Friday, January 21, 2011

All US Politics Are Identity Politics

One of the terms I see with regularity in the liberal progressive blogosphere is someone writing a comment decrying 'identity politics'. 

After slamming the term, they will then make the case that if identity politics didn't exist, our country would be a better place or whatever point they are trying to make at that time..

News flash, people.  All politics in the United States are identity politics, and that reality of American life ain't going away any time soon.   When you have one ethnic group which has dominated American life since before the founding of the United States, is grudgingly reluctant to share power and engages in the same identity politics decried to keep their hold on the top rungs of society despite their declining population numbers, you can guarantee that identity politics will be hanging around for a while.

So since we know that identity politics are an integral part of the American political landscape, why aren't we factoring that into the way we conduct our civil rights business in the TBLG community?

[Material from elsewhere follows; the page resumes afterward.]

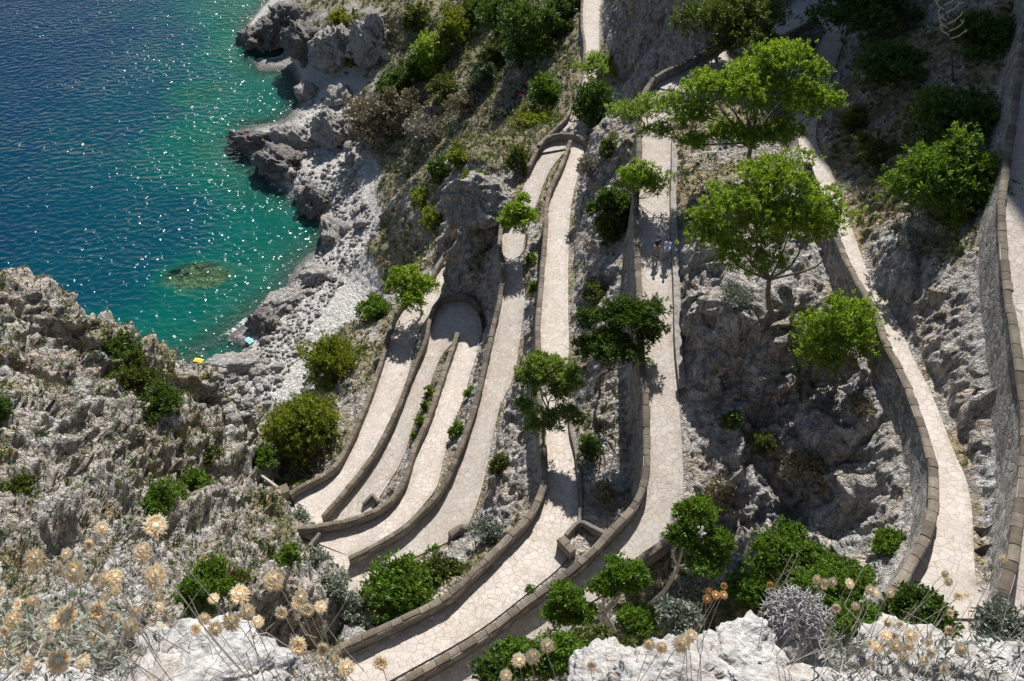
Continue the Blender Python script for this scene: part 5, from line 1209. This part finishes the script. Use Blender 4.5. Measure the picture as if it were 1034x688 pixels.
# tall dead agave stalk and its rosette on the shaded slope
def agave():
    b0 = hit(964, 80); t = np.dot(b0-CAMP, [0, S2, -S2]); px = t/FPX; root = thing('agave', b0, 'tall dead agave stalk with pale zigzag flower branches above a blue green rosette', 'agave')
    hd = math.hypot(b0[0], b0[1]); d = ray(952, 2); tp = CAMP+d*(hd/math.hypot(d[0], d[1])); top = tp-b0
    mb = MB(); P = spline([np.array([0, 0, -.3]), top*.5+[.1, 0, 0], top], .3); mb.tube(P, np.linspace(1.1*px, .5*px, len(P)), 6); mb.build('stalk', M['dead'], root, smooth=True)
    mb = MB(); r = random.Random(3)
    for k in range(9):
        s = P[int(len(P)*(.60+.045*k))-1]; sg = (-1)**k; q = s+np.array([sg*7*px, r.uniform(-2, 2)*px, 3*px]); e = q+np.array([sg*4*px, 0, 5*px]); mb.tube([s, q, e], [.75*px, .7*px, .6*px], 5)
        for j in range(3): mb.tube([e, e+np.array([r.uniform(-3, 3), r.uniform(-2, 2), r.uniform(0, 4)])*px], [.6*px, .5*px], 4)
    mb.build('flower_branches', M['straw'], root)
    c0 = hit(938, 92)-b0; V = []; F = []; n0 = 0
    for i in range(18):
        a = i*2.4; e = .35+.9*(i/18); L = 13*px; dd = np.array([math.cos(a)*math.cos(e), math.sin(a)*math.cos(e), math.sin(e)]); tn = np.array([-math.sin(a), math.cos(a), 0])*1.4*px
        V += [c0-tn*.8, c0+tn*.8, c0+dd*L*.5+tn, c0+dd*L*.5-tn, c0+dd*L+[0, 0, -.5*px]]; F += [(n0, n0+1, n0+2, n0+3), (n0+3, n0+2, n0+4)]; n0 += 5
    mesh_obj('leaves', V, F, M['agave'], root)
M['dead'] = plain('dead_stalk', (.12, .09, .07)); M['straw'] = plain('pale_dry_branch', (.62, .50, .36)); M['agave'] = plain('agave_leaf', (.19, .26, .24), .6)
agave()

# ------------------------------------------------------------------ people
M['skin'] = plain('skin', (.42, .25, .17), .6, .1); M['hair'] = plain('dark_hair', (.015, .012, .01), .5, .3); M['bluecloth'] = plain('light_blue_cloth', (.45, .58, .88), .85, .2); M['navy'] = plain('navy_cloth', (.02, .035, .09), .85, .2)
M['beige'] = plain('beige_cloth', (.40, .34, .27), .85, .2); M['shoe'] = plain('shoe', (.06, .05, .05), .7, .2); M['red'] = plain('red_cloth', (.45, .08, .06), .85, .2)
def skin_mesh(name, joints, bones, mat, parent, sub=1):
    keys = list(joints); me = bpy.data.meshes.new(name); idx = {k: i for i, k in enumerate(keys)}
    me.from_pydata([joints[k][0] for k in keys], [(idx[a], idx[b]) for a, b in bones], []); o = bpy.data.objects.new(name, me); C.objects.link(o)
    o.modifiers.new('skin', 'SKIN'); lay = me.skin_vertices[0].data if me.skin_vertices else None
    if lay is None:
        bm = bmesh.new(); bm.from_mesh(me); bm.verts.layers.skin.verify(); bm.to_mesh(me); bm.free(); lay = me.skin_vertices[0].data
    for k in keys:
        r = joints[k][1]; lay[idx[k]].radius = r if isinstance(r, tuple) else (r, r); lay[idx[k]].use_root = (idx[k] == 0)
    s = o.modifiers.new('sub', 'SUBSURF'); s.levels = sub; s.render_levels = sub
    bpy.context.view_layer.update(); dg = bpy.context.evaluated_depsgraph_get(); m2 = bpy.data.meshes.new_from_object(o.evaluated_get(dg)); m2.name = name
    o.modifiers.clear(); o.data = m2; m2.materials.clear(); m2.materials.append(mat); o.parent = parent
    m2.polygons.foreach_set('use_smooth', np.ones(len(m2.polygons), dtype=bool)); return o
def person(pos, rz, label, shirt, trousers, pose, scale=1., short=True, hair='hair', group=None):
    root = thing('person', pos, label, 'person', group); root.rotation_euler = (0, 0, rz); root.scale = (scale,)*3
    lean, step, arm = pose
    def L_(z): return lean*max(0, z-.9)
    J = {'pelvis': ((0, 0, .93), (.15, .11)), 'waist': ((0, L_(1.1), 1.10), (.125, .095)), 'chest': ((0, L_(1.32), 1.32), (.155, .11)), 'neckbase': ((0, L_(1.46), 1.46), (.075, .07)), 'neck': ((0, L_(1.54), 1.535), (.05, .052)),
         'jaw': ((0, L_(1.6)+.015, 1.60), (.062, .07)), 'head': ((0, L_(1.68)+.01, 1.68), (.078, .095)), 'crown': ((0, L_(1.75), 1.755), (.06, .07))}
    B = [('pelvis', 'waist'), ('waist', 'chest'), ('chest', 'neckbase'), ('neckbase', 'neck'), ('neck', 'jaw'), ('jaw', 'head'), ('head', 'crown')]
    for s, sx in (('l', -1), ('r', 1)):
        st = step*sx; ar = arm[0 if sx < 0 else 1]
        J.update({'hip'+s: ((sx*.095, 0, .86), .095), 'knee'+s: ((sx*.10, st*.5+.03, .49), .062), 'calf'+s: ((sx*.10, st*.75-.01, .32), .058), 'ankle'+s: ((sx*.10, st-.02, .09), .038), 'toe'+s: ((sx*.11, st+.14, .035), (.045, .03)),
                  'sh'+s: ((sx*.19, L_(1.4), 1.405), .06), 'el'+s: ((sx*.26, L_(1.15)+ar*.12, 1.14), .044), 'wr'+s: ((sx*.25, L_(.95)+ar*.38, .93+ar*.28), .031), 'palm'+s: ((sx*.25, L_(.9)+ar*.44, .855+ar*.32), (.038, .02))})
        B += [('pelvis', 'hip'+s), ('hip'+s, 'knee'+s), ('knee'+s, 'calf'+s), ('calf'+s, 'ankle'+s), ('ankle'+s, 'toe'+s), ('chest', 'sh'+s), ('sh'+s, 'el'+s), ('el'+s, 'wr'+s), ('wr'+s, 'palm'+s)]
        for k in range(4): J[f'f{k}'+s] = ((sx*.25+(k-1.5)*.019, L_(.85)+ar*.50+.02, .775+ar*.36+.01*abs(k-1.4)), .009); B.append(('palm'+s, f'f{k}'+s))
        J['th'+s] = ((sx*.25-sx*.03, L_(.88)+ar*.44+.05, .83+ar*.32), .010); B.append(('palm'+s, 'th'+s))
    body = skin_mesh('body', J, B, M['skin'], root)
    up = lambda k, f: (J[k][0], tuple(q*f for q in J[k][1]) if isinstance(J[k][1], tuple) else J[k][1]*f)
    sj = {k: up(k, 1.17) for k in ('chest', 'waist', 'pelvis', 'shl', 'shr', 'ell', 'elr')}
    for s in 'lr':
        a, b_ = np.array(J['sh'+s][0]), np.array(J['el'+s][0]); sj['el'+s] = (tuple(a*.35+b_*.65), .066)
    sj['neckbase'] = ((0, L_(1.44), 1.44), (.085, .08))
    skin_mesh('shirt', sj, [('pelvis', 'waist'), ('waist', 'chest'), ('chest', 'neckbase'), ('chest', 'shl'), ('chest', 'shr'), ('shl', 'ell'), ('shr', 'elr')], M[shirt], root)
    tj = {'pelvis': ((0, 0, .93), (.165, .125)), 'hipl': up('hipl', 1.15), 'hipr': up('hipr', 1.15)}; tb = [('pelvis', 'hipl'), ('pelvis', 'hipr')]
    for s in 'lr':
        a, b_ = np.array(J['hip'+s][0]), np.array(J['knee'+s][0]); tj['kn'+s] = (tuple(a*.15+b_*.85), .085); tb.append(('hip'+s, 'kn'+s))
        if not short: tj['an'+s] = (tuple(np.array(J['ankle'+s][0])+[0, 0, .04]), .058); tb.append(('kn'+s, 'an'+s))
    skin_mesh('trousers' if not short else 'shorts', tj, tb, M[trousers], root)
    h = Vector(J['head'][0]); bm = bmesh.new(); bmesh.ops.create_uvsphere(bm, u_segments=20, v_segments=14, radius=1.)
    for v in list(bm.verts):
        if v.co.z < -.55 or (v.co.y > .45 and v.co.z < .35): bm.verts.remove(v)
    for v in bm.verts: v.co = Vector((v.co.x*.095, v.co.y*.115-.012, v.co.z*.115+.035))+h
    me = bpy.data.meshes.new('hair'); bm.to_mesh(me); bm.free(); me.materials.append(M[hair]); o = bpy.data.objects.new('hair', me); C.objects.link(o); o.parent = root
    mb = MB()
    for sx in (-1, 1): mb.tube([h+Vector((sx*.03, .088, .015)), h+Vector((sx*.03, .1, .015))], [.013, .008], 6)
    mb.build('eyes', M['hair'], root)
    for sx in (-1, 1):
        a = np.array(J['ankle'+('l' if sx < 0 else 'r')][0]); mb = MB(); mb.tube([a+[0, -.05, -.045], a+[0, .05, -.045], a+[.01*sx, .19, -.058]], [.05, .052, .036], 8); mb.build('shoe', M['shoe'], root, smooth=True)
    return root
def road_z(u, v, tab): return np.interp(v, [a for a, _ in tab], [b for _, b in tab])
zf = -39.6
person(tuple(Wz(672, 261, zf)), 2.9, 'person in a light blue shirt walking beside the kerb, right of a companion in navy', 'bluecloth', 'bluecloth', (.10, .16, (.35, .5)), 1.14)
person(tuple(Wz(662, 259, zf)), -2.7, 'dark-haired person in a navy top walking on the left of a companion in light blue', 'navy', 'beige', (.05, -.14, (.3, .6)), 1.14)
for (u, v, lab, sh, rz) in [(269, 149, 'bather in red standing on the middle rocky point, left of a second one', 'red', 2.), (274, 150, 'bather standing on the middle rocky point, right of the one in red', 'skin', 1.2)]:
    p = hit(u, v); person(tuple(p), rz, lab, sh, 'navy', (.05, .1, (.2, .3)), 1.)
# things left on the beach
M['turq'] = plain('turquoise_towel', (.25, .62, .58), .9, .1); M['yellowc'] = plain('yellow_plastic', (.75, .55, .03), .6, .1); M['bluec'] = plain('blue_towel', (.05, .12, .3), .9, .1); M['strawm'] = plain('straw_mat', (.42, .33, .2), .9, .3)
def towel(u, v, w, l, mat, lab, rz):
    p = hit(u, v); n = 8; V = []; F = []
    for i in range(n+1):
        for j in range(n+1): 
            x, y = (i/n-.5)*w, (j/n-.5)*l; V.append((x, y, .35+.06*math.sin(x*5+1)+.05*math.cos(y*4))); 
    F = [(i*(n+1)+j, (i+1)*(n+1)+j, (i+1)*(n+1)+j+1, i*(n+1)+j+1) for i in range(n) for j in range(n)]
    o = mesh_obj('beach_towel', V, F, M[mat]); s = o.modifiers.new('thick', 'SOLIDIFY'); s.thickness = .04; o.location = p; o.rotation_euler = (0, 0, rz); tag(o, lab, 'towel', 'towels on the rocks')
towel(252, 345, 1.1, 2., 'turq', 'turquoise towel spread on the slab by the lower beach', .8)
towel(310, 87, 1.2, 2., 'yellowc', 'yellow towel on the boulder at the head of the cove', .4)
towel(201, 365, 1., 2., 'yellowc', 'yellow towel at the lower left end of the beach', 1.3)
towel(350, 75, 1., 1.8, 'bluec', 'blue towel in the shade below the tall boulders', .7)
p = hit(248, 363); mb = MB(); mb.tube([p+np.array([1.1*math.cos(a), 1.1*math.sin(a), .35]) for a in np.linspace(0, 2*math.pi, 20)], .16, 6); o = mb.build('straw_ring', M['strawm']); tag(o, 'round straw coloured ring lying beside the flat slab', 'ring')
p = hit(366, 161); bm = bmesh.new(); bmesh.ops.create_cone(bm, cap_ends=True, segments=24, radius1=2.3, radius2=2.1, depth=.7); me = bpy.data.meshes.new('round_slab'); bm.to_mesh(me); bm.free(); me.materials.append(M['mortar']); o = bpy.data.objects.new('round_slab', me); C.objects.link(o); o.location = p+np.array([0, 0, .3]); o.rotation_euler = (.2, 0, 0); tag(o, 'pale round concrete disc at the top of the boulder field', 'slab')
# ------------------------------------------------------------------ camera, sky and sun
cam = bpy.data.cameras.new('camera'); co = bpy.data.objects.new('camera', cam); C.objects.link(co)
co.location = (0, 0, CAMZ); co.rotation_euler = (math.radians(45), 0, 0)
cam.sensor_fit = 'HORIZONTAL'; cam.sensor_width = 36; cam.lens = 36*FPX/1034; cam.dof.use_dof = True; cam.dof.focus_distance = 55; cam.dof.aperture_fstop = 13; cam.clip_start = .05; cam.clip_end = 20000
bpy.context.scene.camera = co
sun = bpy.data.lights.new('sun', 'SUN'); so = bpy.data.objects.new('sun', sun); C.objects.link(so)
sd = Vector((math.sin(SUN_AZ)*math.cos(SUN_EL), math.cos(SUN_AZ)*math.cos(SUN_EL), math.sin(SUN_EL)))
so.rotation_euler = (-sd).to_track_quat('-Z', 'Y').to_euler(); so.location = (0, 0, 300)
sun.energy = 4.6; sun.angle = math.radians(.53); sun.color = (1., .965, .915)
wd = bpy.data.worlds.new('World'); bpy.context.scene.world = wd; wd.use_nodes = True
nt = wd.node_tree; sky = nt.nodes.new('ShaderNodeTexSky'); sky.sky_type = 'NISHITA'; sky.sun_disc = False
sky.sun_elevation = SUN_EL; sky.sun_rotation = SUN_AZ; sky.altitude = 100; sky.air_density = 1.; sky.dust_density = .6
bg = nt.nodes['Background']; nt.links.new(sky.outputs[0], bg.inputs[0]); bg.inputs[1].default_value = .06
sc = bpy.context.scene
sc.view_settings.view_transform = 'Standard'; sc.view_settings.look = 'None'; sc.view_settings.gamma = 1; sc.view_settings.exposure = .8
sc.render.engine = 'CYCLES'; sc.cycles.use_denoising = True; sc.cycles.max_bounces = 6; sc.cycles.transparent_max_bounces = 8
sc.cycles.sample_clamp_indirect = 6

The Congressional Black, Hispanic and Asian-Pacific caucuses in Congress exist for a reason.  Those caucuses advocate for their ethnic groups interests as public policy is formulated .


We are still acting in the GLBT community as if the country is already 'post racial' and 'colorblind' when it most certainly isn't, and our organizations are not configured to deal with that reality.    They are also not dealing well with the reality that our rainbow community is multicultural, just like the country is.

It's past time that the organizations that claim to represent this diverse rainbow community represent and reflect that diversity.

You need Latino, African American and Asian Pacific islander GLBT people in your orgs to eloquently speak not only for the entire community, but articulate the concerns and policy needs of their specific communities in order to make overall GLBT policy better and more inclusive.

It should be obvious by now that you are not going to get broad based support for BTLG policies that are formulated of, by and for the benefit of predominately upper middle class white GLBT people.


The point is that you can either continue to misfire on gaining LGBT rights by ignoring reality and continuing business as usual or step into the 21st century, realize that we are a multiethnic country that engages in identity politics and calibrate your policies to not only be cognizant of that fact, but calibrate your politics to account for the identity politics that said polices will have to negotiate to become codified into the law of the land.